■ **Stated exercise**: Leaving out every picture, copy the lines of the data exactly, from the first through the line containing "SC.camera = cam".

■ **Records shown**:
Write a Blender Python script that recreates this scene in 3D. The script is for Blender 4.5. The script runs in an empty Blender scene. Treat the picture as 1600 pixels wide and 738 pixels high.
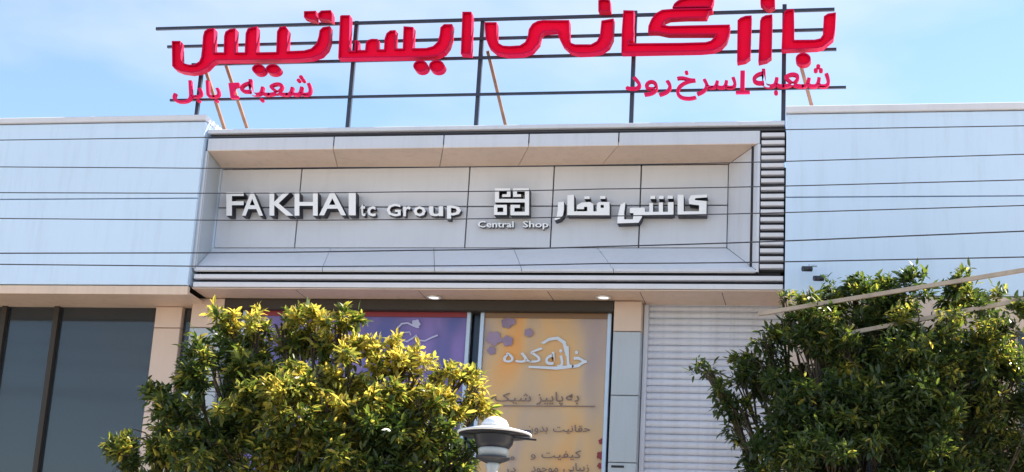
import bpy, bmesh, math, random
from mathutils import Vector, Matrix
from mathutils.geometry import tessellate_polygon
random.seed(7)
D = bpy.data
SC = bpy.context.scene
COL = SC.collection

# ------------------------------------------------------------------ camera
# camera pose measured from the vanishing lines of the facade; facade plane is Y=0, street towards -Y, Z up
CAMPOS = Vector((0.0, -17.0, 1.6))
M = ((0.97913016, -0.05594776, 0.19538162), (-0.00153557, 0.95929804, 0.28239142), (-0.20322837, -0.27679797, 0.93919173))
FPX = 2600.0
cam_d = D.cameras.new('camera'); cam = D.objects.new('camera', cam_d); COL.objects.link(cam)
right = Vector((M[0][0], M[0][2], -M[0][1])); down = Vector((M[1][0], M[1][2], -M[1][1])); fwd = Vector((M[2][0], M[2][2], -M[2][1]))
rot = Matrix((right, -down, -fwd)).transposed()
cam.matrix_world = Matrix.Translation(CAMPOS) @ rot.to_4x4()
cam_d.sensor_width = 36.0; cam_d.lens = 36.0 * FPX / 1600.0
cam_d.clip_start = 0.1; cam_d.clip_end = 3000
SC.camera = cam

# ------------------------------------------------------------------ light
SUN_EL, SUN_AZ = 44.0, 62.0          # azimuth measured from +Y (behind the building) towards +X
w = D.worlds.new("World"); SC.world = w; w.use_nodes = True
nt = w.node_tree; nt.nodes.clear()
out = nt.nodes.new('ShaderNodeOutputWorld'); bg = nt.nodes.new('ShaderNodeBackground')
sky = nt.nodes.new('ShaderNodeTexSky'); sky.sky_type = 'NISHITA'; sky.sun_disc = False
sky.sun_elevation = math.radians(SUN_EL); sky.sun_rotation = math.radians(SUN_AZ)
sky.air_density = 1.0; sky.dust_density = 0.1; sky.ozone_density = 1.2; sky.altitude = 50
# thin high cloud spread evenly over the whole sky
tc = nt.nodes.new('ShaderNodeTexCoord'); mp = nt.nodes.new('ShaderNodeMapping'); mp.inputs['Scale'].default_value = (1.8, 1.8, 4.2); mp.inputs['Location'].default_value = (1.35, .4, .3)
nz = nt.nodes.new('ShaderNodeTexNoise'); nz.inputs['Scale'].default_value = 1.6; nz.inputs['Detail'].default_value = 5
rp = nt.nodes.new('ShaderNodeValToRGB'); rp.color_ramp.elements[0].position = 0.40; rp.color_ramp.elements[1].position = 0.66
rp.color_ramp.elements[0].color = (0, 0, 0, 1); rp.color_ramp.elements[1].color = (0.8, 0.8, 0.8, 1)
mx = nt.nodes.new('ShaderNodeMix'); mx.data_type = 'RGBA'; mx.inputs[7].default_value = (3.9, 4.05, 4.3, 1)
nt.links.new(tc.outputs['Generated'], mp.inputs['Vector']); nt.links.new(mp.outputs[0], nz.inputs['Vector'])
nt.links.new(nz.outputs['Fac'], rp.inputs[0]); nt.links.new(rp.outputs[0], mx.inputs[0])
nt.links.new(sky.outputs[0], mx.inputs[6]); nt.links.new(mx.outputs[2], bg.inputs[0]); nt.links.new(bg.outputs[0], out.inputs[0])
bg.inputs[1].default_value = 0.10
sd = D.lights.new('sun', 'SUN'); sd.energy = 5.0; sd.angle = math.radians(0.5); sd.color = (1.0, 0.93, 0.82)
sun = D.objects.new('sun', sd); COL.objects.link(sun)
a, e = math.radians(SUN_AZ), math.radians(SUN_EL)
sdir = Vector((math.sin(a) * math.cos(e), math.cos(a) * math.cos(e), math.sin(e)))
sun.rotation_euler = sdir.to_track_quat('Z', 'Y').to_euler(); sun.location = sdir * 40
SC.view_settings.view_transform = 'Standard'; SC.view_settings.look = 'None'
SC.view_settings.exposure = 1.44; SC.view_settings.gamma = 1
SC.cycles.max_bounces = 8; SC.cycles.transparent_max_bounces = 8

# ------------------------------------------------------------------ helpers
def P(px, py, Y):
    """survey point: where the sight line of photo pixel (px,py) meets the vertical plane at depth Y"""
    d = right * (px - 800) + down * (py - 369) + fwd * FPX
    return CAMPOS + d * ((Y - CAMPOS.y) / d.y)
def X(px, py, Y): return P(px, py, Y).x
def Z(px, py, Y): return P(px, py, Y).z

def empty(name, loc, label, cat, group=None):
    o = D.objects.new(name, None); o.location = loc; o.empty_display_size = 0.2; COL.objects.link(o)
    o['label'] = label; o['category'] = cat
    if group: o['group'] = group
    return o
def link(name, me, parent=None, mat=None, label=None, cat=None, group=None, kind=None):
    o = D.objects.new(name, me); COL.objects.link(o)
    if mat is not None and not me.materials: me.materials.append(mat)
    if parent is not None:
        o.parent = parent
        o.matrix_parent_inverse = Matrix.Translation(parent_origin(parent)).inverted()
    if label: o['label'] = label
    if cat: o['category'] = cat
    if group: o['group'] = group
    if kind: o['kind'] = kind
    return o
def parent_origin(p):
    v = Vector((0, 0, 0)); q = p
    v = q.location.copy()
    # children keep world coordinates: parents only ever have a translation
    while q.parent is not None:
        v = q.matrix_parent_inverse.translation + v; q = q.parent; v = v + q.location
    return v
def mesh(name, vs, fs, mats=None, mi=None, smooth=False):
    me = D.meshes.new(name); me.from_pydata([tuple(v) for v in vs], [], fs); me.update()
    for m_ in (mats or []): me.materials.append(m_)
    if mi: me.polygons.foreach_set('material_index', mi)
    if smooth: me.polygons.foreach_set('use_smooth', [True] * len(me.polygons))
    return me
def box_data(x0, x1, y0, y1, z0, z1, c=0.0):
    """box whose front (y0, street side) edges are chamfered by c"""
    if c <= 0:
        v = [(x0,y0,z0),(x1,y0,z0),(x1,y0,z1),(x0,y0,z1),(x0,y1,z0),(x1,y1,z0),(x1,y1,z1),(x0,y1,z1)]
        return v, [(0,1,2,3),(5,4,7,6),(4,0,3,7),(1,5,6,2),(3,2,6,7),(4,5,1,0)]
    v = [(x0+c,y0,z0+c),(x1-c,y0,z0+c),(x1-c,y0,z1-c),(x0+c,y0,z1-c),
         (x0,y0+c,z0),(x1,y0+c,z0),(x1,y0+c,z1),(x0,y0+c,z1),
         (x0,y1,z0),(x1,y1,z0),(x1,y1,z1),(x0,y1,z1)]
    f = [(0,1,2,3)] + [(a, b, (b % 4), (a % 4)) for a, b in ((4,5),(5,6),(6,7),(7,4))] + [(4,8,9,5),(5,9,10,6),(6,10,11,7),(7,11,8,4),(9,8,11,10)]
    return v, f
def boxes(name, lst, mat, parent=None, c=0.0, **k):
    vs, fs = [], []
    for b in lst:
        v, f = box_data(*b, c=c); n = len(vs); vs += v; fs += [tuple(i + n for i in q) for q in f]
    return link(name, mesh(name, vs, fs), parent, mat, **k)
def box(name, x0, x1, y0, y1, z0, z1, mat, parent=None, c=0.0, **k):
    return boxes(name, [(x0, x1, y0, y1, z0, z1)], mat, parent, c, **k)
def tube_data(pts, rs, n=8, cap=True):
    vs, fs = [], []
    pts = [Vector(p) for p in pts]
    if not hasattr(rs, '__len__'): rs = [rs] * len(pts)
    for i, p in enumerate(pts):
        d = (pts[min(i+1, len(pts)-1)] - pts[max(i-1, 0)]).normalized()
        u = d.cross(Vector((0, 0, 1)) if abs(d.z) < 0.9 else Vector((1, 0, 0))).normalized(); v = d.cross(u)
        for k in range(n):
            t = 2 * math.pi * k / n; vs.append(p + (u * math.cos(t) + v * math.sin(t)) * rs[i])
    for i in range(len(pts) - 1):
        for k in range(n):
            a, b = i * n + k, i * n + (k + 1) % n
            fs.append((a, b, b + n, a + n))
    if cap: fs.append(tuple(range(n))); fs.append(tuple(reversed(range((len(pts)-1)*n, len(pts)*n))))
    return vs, fs
def tube(name, pts, rs, mat, parent=None, n=8, smooth=True, **k):
    v, f = tube_data(pts, rs, n); return link(name, mesh(name, v, f, smooth=smooth), parent, mat, **k)
def bar(name, p, q, wx, wy, mat, parent=None, **k):
    """square steel section between two points"""
    p, q = Vector(p), Vector(q); d = (q - p).normalized()
    u = d.cross(Vector((0, 1, 0))); u = u.normalized() if u.length > .01 else Vector((1, 0, 0)); v = u.cross(d).normalized()
    vs = [e_ + u * sx * wx / 2 + v * sy * wy / 2 for e_ in (p, q) for sx, sy in ((-1,-1),(1,-1),(1,1),(-1,1))]
    fs = [(3,2,1,0),(4,5,6,7)] + [(i, (i+1) % 4, (i+1) % 4 + 4, i + 4) for i in range(4)]
    return link(name, mesh(name, vs, fs), parent, mat, **k)
def lathe(name, prof, centre, mat, parent=None, n=28, **k):
    vs, fs = [], []
    cx, cy, cz = centre
    for r, z in prof:
        for i in range(n):
            t = 2 * math.pi * i / n; vs.append((cx + r * math.cos(t), cy + r * math.sin(t), cz + z))
    for j in range(len(prof) - 1):
        for i in range(n):
            a_, b_ = j * n + i, j * n + (i + 1) % n; fs.append((a_, b_, b_ + n, a_ + n))
    fs.append(tuple(reversed(range(n)))); fs.append(tuple(range((len(prof)-1)*n, len(prof)*n)))
    return link(name, mesh(name, vs, fs, smooth=True), parent, mat, **k)

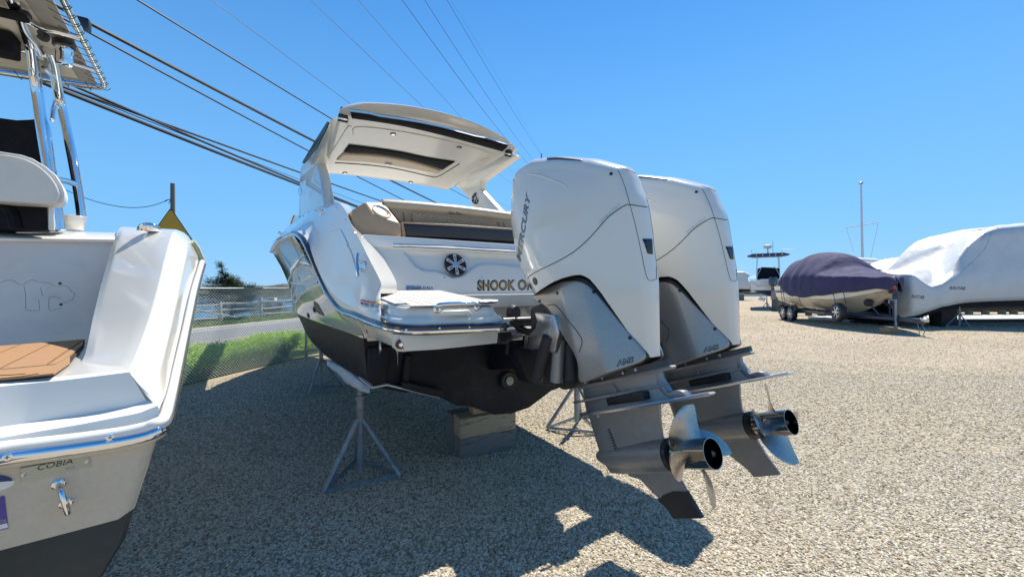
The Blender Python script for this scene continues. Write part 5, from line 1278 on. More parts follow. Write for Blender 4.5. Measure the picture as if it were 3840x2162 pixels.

■ **Response**:
Write a Blender Python script that recreates this scene in 3D. The script is for Blender 4.5. The script runs in an empty Blender scene. Treat the picture as 1600 pixels wide and 738 pixels high.
import bpy, bmesh, math, random
from mathutils import Vector, Matrix
from mathutils.geometry import tessellate_polygon
random.seed(7)
D = bpy.data
SC = bpy.context.scene
COL = SC.collection

# ------------------------------------------------------------------ camera
# camera pose measured from the vanishing lines of the facade; facade plane is Y=0, street towards -Y, Z up
CAMPOS = Vector((0.0, -17.0, 1.6))
M = ((0.97913016, -0.05594776, 0.19538162), (-0.00153557, 0.95929804, 0.28239142), (-0.20322837, -0.27679797, 0.93919173))
FPX = 2600.0
cam_d = D.cameras.new('camera'); cam = D.objects.new('camera', cam_d); COL.objects.link(cam)
right = Vector((M[0][0], M[0][2], -M[0][1])); down = Vector((M[1][0], M[1][2], -M[1][1])); fwd = Vector((M[2][0], M[2][2], -M[2][1]))
rot = Matrix((right, -down, -fwd)).transposed()
cam.matrix_world = Matrix.Translation(CAMPOS) @ rot.to_4x4()
cam_d.sensor_width = 36.0; cam_d.lens = 36.0 * FPX / 1600.0
cam_d.clip_start = 0.1; cam_d.clip_end = 3000
SC.camera = cam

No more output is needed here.